We see also though that the Holy Spirit, who is Divine, desires to save all people from sin (1 Timothy 2:4). The way the Holy Spirit does this is by convicting (John 16:7-9), converting, and sanctifying (John 17:17) individuals through the medium of His inspired powerful word. This sword of the Spirit is written down and recorded for us to understand when we believe and obey the commands of what He has stated (Ephesians 6:17; Luke 1:1-4; 2 Timothy 3:16,17).

The equipping and revealing function is what we see in regards to Cornelius and his household in the events of the miraculous power of the Holy Spirit (specifically speaking in languages they had never studied) falling upon them directly from heaven. This divine act was for the purpose of revealing to the Jewish Christians that their built up wall of tradition and prejudice over the centuries ought to come crashing down. The Jewish Christians, therefore, ought to recognize that this sign (Gentiles speaking in tongues) was recognized as being from God since it had happened in a similar manner to the apostles some years before on the Day of Pentecost in Acts 2. To get Jews to start preaching to the Gentiles, it was going to take a miracle, to convince the Jews that it was God's will, that the Gentiles had the same access to the blessings of the kingdom of Jesus Christ.
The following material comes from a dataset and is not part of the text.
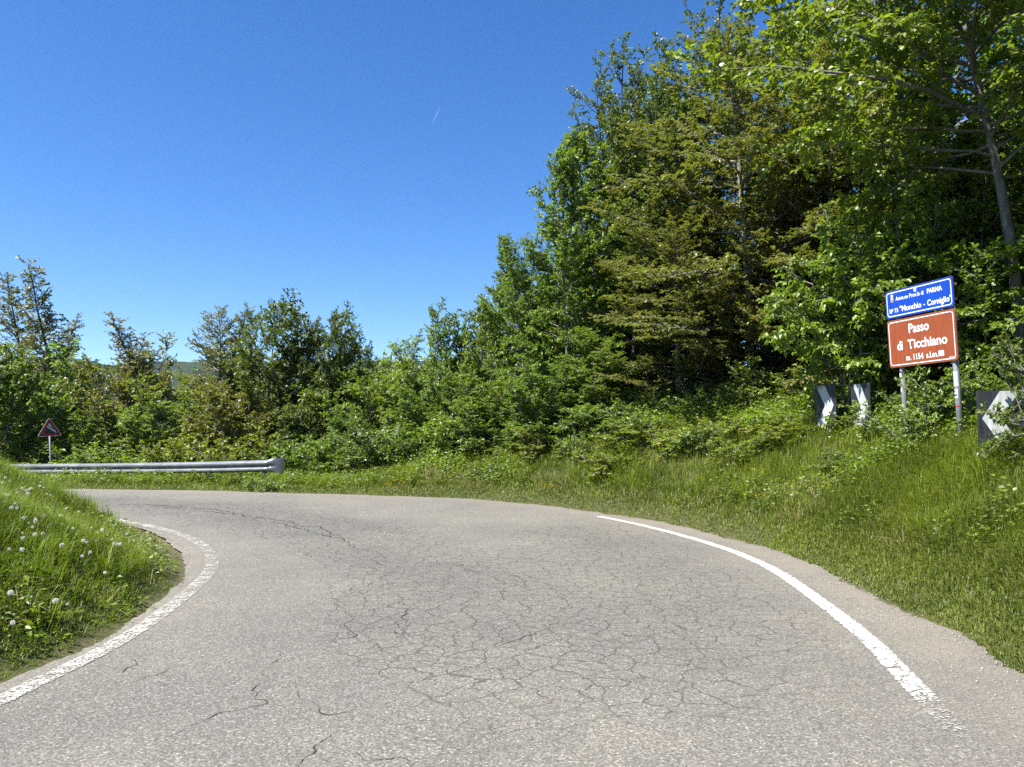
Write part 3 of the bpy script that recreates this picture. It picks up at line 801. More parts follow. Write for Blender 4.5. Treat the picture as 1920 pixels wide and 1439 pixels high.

Peter preached the same plan of salvation that he preached on the Day of Pentecost in that there was no distinction between the way Jews and Gentiles were to be saved. Both groups were to hear and obey the same plan of salvation (Ephesians 1:13; Hebrews 5:8-9), which included believing Jesus as the Son of God (Acts 10:43), repenting of one's past sins (Acts 11:18), confessing the name of Jesus before men (Matthew 10:37,38), and being immersed in water for the remission of sins (Acts 10:48). This involves the saving function of the Holy Spirit because He has told us what to do in order to contact the blood of Jesus Christ that can wash away our sins through the washing of water (1 Corinthians 6:9-11; Titus 3:4-6; Ephesians 5:26).

4. Those who adhere to this false argument contradict themselves with many of the other passages of Scripture that teach that water immersion is an essential component in the plan of salvation (Mark 16:15,16; 1 Peter 3:20,21; Acts 2:38, 22:16; Romans 6:3,4; Titus 3:4-6; Revelation 1:5). They would rather be inconsistent and irrational rather than humbly submit to the Lord's commands on what a person must do in order to be saved from their sins (John 14:15; 15:14).